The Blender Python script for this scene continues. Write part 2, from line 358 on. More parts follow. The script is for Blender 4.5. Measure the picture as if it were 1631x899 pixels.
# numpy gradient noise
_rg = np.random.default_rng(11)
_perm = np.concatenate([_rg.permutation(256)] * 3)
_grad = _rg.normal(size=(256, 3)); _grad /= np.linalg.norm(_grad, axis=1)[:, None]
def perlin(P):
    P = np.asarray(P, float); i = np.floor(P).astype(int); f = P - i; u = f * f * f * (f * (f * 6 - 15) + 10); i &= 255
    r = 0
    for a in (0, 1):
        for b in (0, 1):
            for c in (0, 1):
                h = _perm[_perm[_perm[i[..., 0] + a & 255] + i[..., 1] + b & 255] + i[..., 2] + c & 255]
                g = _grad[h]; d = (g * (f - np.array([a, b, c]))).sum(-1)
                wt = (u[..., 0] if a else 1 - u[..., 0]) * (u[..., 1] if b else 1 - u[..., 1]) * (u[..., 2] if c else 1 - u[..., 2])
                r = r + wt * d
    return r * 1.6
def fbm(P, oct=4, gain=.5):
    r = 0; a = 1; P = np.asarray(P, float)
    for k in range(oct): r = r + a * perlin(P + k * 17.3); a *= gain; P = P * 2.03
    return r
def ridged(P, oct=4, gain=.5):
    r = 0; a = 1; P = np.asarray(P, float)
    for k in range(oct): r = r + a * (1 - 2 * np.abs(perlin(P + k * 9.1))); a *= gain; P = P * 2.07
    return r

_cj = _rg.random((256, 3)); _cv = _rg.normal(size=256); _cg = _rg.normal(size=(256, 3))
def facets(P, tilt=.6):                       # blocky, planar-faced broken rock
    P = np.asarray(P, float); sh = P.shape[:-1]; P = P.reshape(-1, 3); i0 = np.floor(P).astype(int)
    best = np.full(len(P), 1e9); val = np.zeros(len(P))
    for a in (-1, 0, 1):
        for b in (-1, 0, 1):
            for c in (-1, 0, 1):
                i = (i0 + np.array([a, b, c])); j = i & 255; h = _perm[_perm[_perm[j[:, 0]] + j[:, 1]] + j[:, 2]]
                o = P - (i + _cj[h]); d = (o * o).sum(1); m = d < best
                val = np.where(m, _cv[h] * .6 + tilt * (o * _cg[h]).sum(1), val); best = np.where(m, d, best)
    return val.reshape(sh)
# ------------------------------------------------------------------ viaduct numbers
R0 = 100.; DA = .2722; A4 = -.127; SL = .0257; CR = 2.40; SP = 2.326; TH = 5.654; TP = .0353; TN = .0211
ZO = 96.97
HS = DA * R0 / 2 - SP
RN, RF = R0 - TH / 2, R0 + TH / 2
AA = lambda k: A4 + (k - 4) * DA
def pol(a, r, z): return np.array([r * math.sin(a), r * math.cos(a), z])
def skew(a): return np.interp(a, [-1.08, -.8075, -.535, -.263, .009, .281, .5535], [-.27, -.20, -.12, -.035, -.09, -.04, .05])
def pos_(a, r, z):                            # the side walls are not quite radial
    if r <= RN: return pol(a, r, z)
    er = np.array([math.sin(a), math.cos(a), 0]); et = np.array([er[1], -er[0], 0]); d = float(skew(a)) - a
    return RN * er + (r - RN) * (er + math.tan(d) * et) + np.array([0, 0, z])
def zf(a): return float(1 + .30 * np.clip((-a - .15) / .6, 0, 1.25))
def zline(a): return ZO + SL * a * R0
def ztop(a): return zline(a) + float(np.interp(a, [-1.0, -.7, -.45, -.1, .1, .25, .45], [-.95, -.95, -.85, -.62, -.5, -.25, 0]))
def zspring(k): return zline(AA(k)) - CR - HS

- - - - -

**Written exercise:** Take the listing above and write it out again exactly.

**Worked solution:**
The Blender Python script for this scene continues. Write part 2, from line 358 on. More parts follow. The script is for Blender 4.5. Measure the picture as if it were 1631x899 pixels.
# numpy gradient noise
_rg = np.random.default_rng(11)
_perm = np.concatenate([_rg.permutation(256)] * 3)
_grad = _rg.normal(size=(256, 3)); _grad /= np.linalg.norm(_grad, axis=1)[:, None]
def perlin(P):
    P = np.asarray(P, float); i = np.floor(P).astype(int); f = P - i; u = f * f * f * (f * (f * 6 - 15) + 10); i &= 255
    r = 0
    for a in (0, 1):
        for b in (0, 1):
            for c in (0, 1):
                h = _perm[_perm[_perm[i[..., 0] + a & 255] + i[..., 1] + b & 255] + i[..., 2] + c & 255]
                g = _grad[h]; d = (g * (f - np.array([a, b, c]))).sum(-1)
                wt = (u[..., 0] if a else 1 - u[..., 0]) * (u[..., 1] if b else 1 - u[..., 1]) * (u[..., 2] if c else 1 - u[..., 2])
                r = r + wt * d
    return r * 1.6
def fbm(P, oct=4, gain=.5):
    r = 0; a = 1; P = np.asarray(P, float)
    for k in range(oct): r = r + a * perlin(P + k * 17.3); a *= gain; P = P * 2.03
    return r
def ridged(P, oct=4, gain=.5):
    r = 0; a = 1; P = np.asarray(P, float)
    for k in range(oct): r = r + a * (1 - 2 * np.abs(perlin(P + k * 9.1))); a *= gain; P = P * 2.07
    return r

_cj = _rg.random((256, 3)); _cv = _rg.normal(size=256); _cg = _rg.normal(size=(256, 3))
def facets(P, tilt=.6):                       # blocky, planar-faced broken rock
    P = np.asarray(P, float); sh = P.shape[:-1]; P = P.reshape(-1, 3); i0 = np.floor(P).astype(int)
    best = np.full(len(P), 1e9); val = np.zeros(len(P))
    for a in (-1, 0, 1):
        for b in (-1, 0, 1):
            for c in (-1, 0, 1):
                i = (i0 + np.array([a, b, c])); j = i & 255; h = _perm[_perm[_perm[j[:, 0]] + j[:, 1]] + j[:, 2]]
                o = P - (i + _cj[h]); d = (o * o).sum(1); m = d < best
                val = np.where(m, _cv[h] * .6 + tilt * (o * _cg[h]).sum(1), val); best = np.where(m, d, best)
    return val.reshape(sh)
# ------------------------------------------------------------------ viaduct numbers
R0 = 100.; DA = .2722; A4 = -.127; SL = .0257; CR = 2.40; SP = 2.326; TH = 5.654; TP = .0353; TN = .0211
ZO = 96.97
HS = DA * R0 / 2 - SP
RN, RF = R0 - TH / 2, R0 + TH / 2
AA = lambda k: A4 + (k - 4) * DA
def pol(a, r, z): return np.array([r * math.sin(a), r * math.cos(a), z])
def skew(a): return np.interp(a, [-1.08, -.8075, -.535, -.263, .009, .281, .5535], [-.27, -.20, -.12, -.035, -.09, -.04, .05])
def pos_(a, r, z):                            # the side walls are not quite radial
    if r <= RN: return pol(a, r, z)
    er = np.array([math.sin(a), math.cos(a), 0]); et = np.array([er[1], -er[0], 0]); d = float(skew(a)) - a
    return RN * er + (r - RN) * (er + math.tan(d) * et) + np.array([0, 0, z])
def zf(a): return float(1 + .30 * np.clip((-a - .15) / .6, 0, 1.25))
def zline(a): return ZO + SL * a * R0
def ztop(a): return zline(a) + float(np.interp(a, [-1.0, -.7, -.45, -.1, .1, .25, .45], [-.95, -.95, -.85, -.62, -.5, -.25, 0]))
def zspring(k): return zline(AA(k)) - CR - HS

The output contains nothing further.